French is, of course, the language universally spoken in the town, and even the Anamites use it in their intercourse with foreigners. In Saigon-though the children of Europeans are usually sent home to complete their education, or, indeed, as soon after birth as practicable-there are in the town itself several good schools, largely attended by the Anamite and half-breed population. There is always a considerable naval and military force stationed here, and the police, who are chiefly Singapore Malays, are said to be very efficient. But though serious crime is not markedly common in the settlement, private morality is at the lowest ebb, and is, perhaps, in some respects, hardly better than that which prevails in such Oriental settlements as Dilli, in Timor (Vol. IV., p. 254), though the politeness of the Saigon colonist-not always, it may be remarked, a gentleman of the best home-antecedents-glosses over the most revolting features of life in a country that has no domesticity. Mî-thô, Vinh-long, and Bassac are the capitals of the three other provinces of the same names. At Mî-thô there is a large citadel with a considerable French and Anamite garrison, a palatial government residence, with fine pleasure-grounds, and good roads bordered with young cocoa-nut trees. When Mr. Vincent visited the place a few years ago, there were several French stores in the town, a large brick cathedral in course of construction, two or three gun.boats anchored abreast of the town, and "several important carriages in the streets." Vinh-long is another town with a fort, and of the same character is Chaudoc. Ha-tien, in the Gulf of Siam, is an exceedingly unhealthy place, almost solely inhabited by Chinese

and Anamese. Ba-ria, at Cape St. Jacques, is a port chiefly of importance as a military station; while Go-cong, in the midst of the great rice-fields to the south-west of Saigon, is the market-town of a purely agricultural district, almost solely inhabited by Anamese.

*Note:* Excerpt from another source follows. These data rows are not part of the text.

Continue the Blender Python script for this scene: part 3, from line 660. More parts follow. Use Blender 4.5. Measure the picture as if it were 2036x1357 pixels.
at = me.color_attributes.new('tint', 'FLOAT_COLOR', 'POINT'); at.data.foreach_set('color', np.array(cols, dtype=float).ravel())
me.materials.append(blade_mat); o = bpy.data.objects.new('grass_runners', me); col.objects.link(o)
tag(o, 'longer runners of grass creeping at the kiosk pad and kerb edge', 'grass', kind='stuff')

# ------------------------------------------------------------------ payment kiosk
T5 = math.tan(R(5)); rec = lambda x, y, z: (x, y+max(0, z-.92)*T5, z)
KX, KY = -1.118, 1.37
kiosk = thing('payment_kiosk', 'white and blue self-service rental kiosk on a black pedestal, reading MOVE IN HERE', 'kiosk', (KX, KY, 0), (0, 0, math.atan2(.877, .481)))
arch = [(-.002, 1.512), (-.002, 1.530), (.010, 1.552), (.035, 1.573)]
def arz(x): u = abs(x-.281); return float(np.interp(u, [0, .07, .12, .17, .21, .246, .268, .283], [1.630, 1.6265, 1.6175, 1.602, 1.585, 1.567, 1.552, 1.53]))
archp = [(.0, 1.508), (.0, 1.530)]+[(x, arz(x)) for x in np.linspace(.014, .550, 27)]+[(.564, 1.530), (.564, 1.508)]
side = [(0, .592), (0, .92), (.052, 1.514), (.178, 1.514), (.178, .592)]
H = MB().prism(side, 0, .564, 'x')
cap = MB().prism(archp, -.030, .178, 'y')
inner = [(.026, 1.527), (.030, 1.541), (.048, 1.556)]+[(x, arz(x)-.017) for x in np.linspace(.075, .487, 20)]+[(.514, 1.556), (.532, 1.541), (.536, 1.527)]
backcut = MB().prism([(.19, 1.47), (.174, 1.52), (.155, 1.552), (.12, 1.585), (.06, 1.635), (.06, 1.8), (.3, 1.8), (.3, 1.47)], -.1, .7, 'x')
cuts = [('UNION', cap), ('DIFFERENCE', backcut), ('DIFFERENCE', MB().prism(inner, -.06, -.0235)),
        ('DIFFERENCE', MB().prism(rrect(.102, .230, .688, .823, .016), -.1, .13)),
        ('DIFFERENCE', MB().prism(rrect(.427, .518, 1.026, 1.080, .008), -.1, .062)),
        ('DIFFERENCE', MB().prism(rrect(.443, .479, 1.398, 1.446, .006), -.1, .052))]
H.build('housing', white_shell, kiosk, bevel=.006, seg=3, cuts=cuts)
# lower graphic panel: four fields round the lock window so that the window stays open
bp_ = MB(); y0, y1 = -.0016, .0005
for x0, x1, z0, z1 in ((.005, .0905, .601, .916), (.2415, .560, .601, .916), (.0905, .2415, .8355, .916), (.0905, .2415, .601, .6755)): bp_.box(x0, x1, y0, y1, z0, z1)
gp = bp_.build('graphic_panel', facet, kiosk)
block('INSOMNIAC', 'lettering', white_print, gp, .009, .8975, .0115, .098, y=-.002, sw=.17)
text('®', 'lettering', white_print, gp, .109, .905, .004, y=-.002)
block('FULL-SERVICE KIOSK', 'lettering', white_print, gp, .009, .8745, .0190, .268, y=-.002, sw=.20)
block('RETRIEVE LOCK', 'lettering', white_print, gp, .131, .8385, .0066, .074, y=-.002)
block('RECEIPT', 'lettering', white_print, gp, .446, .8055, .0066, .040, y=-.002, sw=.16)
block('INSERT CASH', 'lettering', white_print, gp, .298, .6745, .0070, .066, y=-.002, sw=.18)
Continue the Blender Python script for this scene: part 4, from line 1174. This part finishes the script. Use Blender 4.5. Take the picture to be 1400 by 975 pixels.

The French colony in Cochin-China it would be unfair to have judged either by a Frenchman or an Englishman. The one individual, if endowed with even a modicum of the Chauvinism of his amiable nation, will be certain to speak in inflated language of France in Asia; while, if politically indisposed to the Napoleonic dynasty, he might be inclined to anathematise Cochin-China as one of the evil works of the "Decembrizeur." A Briton, on the other hand, is apt to sneer at this attempt to run rivalry with us in the East. But no suspicion of undue leaning can attach to the opinion of Mr. Vincent, an American. Yet this intelligent witness declares that Cochin - China is a failure, and is likely to continue so. After seeing "the healthy, growing, and usually paying colonies of the British Empire in the East," a visit to Saigon "leaves a ludicrous impression indeed upon the mind of an observant, thinking, and reflecting traveller." The Mekong River has proved useless as an outlet to the rich districts of Southern China, the furious cataracts and currents rendering it impossible of navigation for any great distance; while, as the reader is already aware, not much better fortune has attended our efforts to tap the country by way of the Irrawaddy. The Songkoi, which flows into the Gulf of Tonquin, is, however, navigable for nearly two hundred miles, and may aid in promoting the longed-for intercourse with the "celestial empire.”*

CHAPTER VII.

INDIA: ITS SEAS AND ITS ISLANDS.

SAIGON, if not a pleasant place to live in, is happily an easy place to get away from. Steamers call in here from numerous ports east and west of it, and the traveller bound for India will have no difficulty in reaching some of the ports in the Bay of Bengal, either directly or by calling in at Singapore. From Saigon the voyager may sail to Singapore, and thence round the "Golden Chersonese," with its island-dotted shore, through the Straits of Malacca, he will once more emerge into the open sea laving the shores of the mighty "land of the Hindoo "-more familiarly known as India. He is among a strange people-black men of many races and tongues and faith, strange stars, writing strange characters from right to left," and whose gods are not those of the white-faced islanders whose lot it is to be their masters. But the Englishman is no longer in a foreign land. For some time yet, we shall travel in countries as little like Britain as any of those through which the reader has thus far been conducted. But wherever we go-among the languid millions of the great

* Carné: "Travels in Indo-China and the Chinese Empire" (1872).